Incontenible, excesiva, Cristina se reunió el martes a la noche con Alberto para demandar los cambios, casi una extorsión: cree que la demora cuestiona su autoridad. Exageraba, era un marido pidiendo el divorcio porque su mujer le había hecho mal las papas fritas y no por encontrarla retozando con 22 jugadores de un equipo de fútbol. Pretendía el destierro de ignotos entornistas –Vitobello, Moroni, Cafiero, Biondi–, gente sin territorio ni alcurnia política, enemigos menores. Se mantuvo en una convicción inédita el mandatario y terminó la jornada peor que 48 horas antes. Ella, exaltada, amenazando: si no se van, los que se van son los míos del Gobierno. A la mañana siguiente, empezó la hilera de renuncias con De Pedro a la cabeza. No era culpa de Macri la brutal crisis desatada, como reza la propaganda. Curiosa derivación de las últimas primarias: son un invento para unificar candidaturas, pero en el caso del oficialismo terminaron dividiendo a la coalición. Un nuevo invento cristinista.

Casi una insensatez de egos resultó la discrepancia en el dúo presidencial por el resultado de una elección interna, menor en cierto sentido. Solo fueron apenas unas PASO anticipatorias de una legislativa, una encuesta o ensayo, ni siquiera el preámbulo de una presidencial. Se agitó hasta la afonía el dueto, ayer planeaban renuncias y la convocatoria a diversos actos por la magra caída en un distrito propio en el que no debería ser difícil recuperar terreno.

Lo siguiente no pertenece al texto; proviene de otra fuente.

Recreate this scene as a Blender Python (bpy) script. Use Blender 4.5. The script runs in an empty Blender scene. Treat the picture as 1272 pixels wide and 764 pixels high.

No es Entre Ríos, por ejemplo, donde la diferencia ha sido devastadora, por indicar un modelo.

Según el criterio peronista, para esa reversión tal vez les sirvan algunos desprendimientos: un IFE adicional (dos cuotas de 10 mil pesos) –que de emergencia sanitaria se convertiría en emergencia partidaria–, también una reparación salarial prometida a Moyano y a la CGT (también, para preocupación empresaria, se habla de que los aumentos futuros del sector privado los determinara el Gobierno y no las paritarias). Y hasta se podría volver cierta la modificación para que los intendentes bonaerenses se puedan reelegir en menos de 45 días, tema que burlonamente habían enterrado los presuntuosos camporitas para el disgusto de los jefes distritales. Esas figuras hoy están disgustados con Kicillof, Cristina y Máximo porque los arrasaron en plata y poder. Un riesgo en época de vacas flacas: podrían instalar el hábito de cortar boleta en los próximos comicios y harían más amplia la ventaja de la oposición.

Mientras Alberto tendió puentes con gobernadores (el primero, Manzur de Tucumán) y con intendentes, se ha prevenido en apenas 48 horas para una guerra no querida contra La Cámpora y la exacerbada Cristina. Duhalde teme por enfrentamientos y Elisa Carrió también. Claro que el presagio de ambos hace más difícil que ocurran episodios de esas características, son expertos en anticipar estallidos. Pero justo es admitir que temen por la temperatura y magnitud que encendió Cristina, que ha convertido a la Nación en una miniatura de la Santa Cruz kirchnerista con la violencia institucional y que obliga a la rigidez de un Presidente siempre flexible que hasta hace pocas horas prometía nunca traicionar a su compañera de fórmula.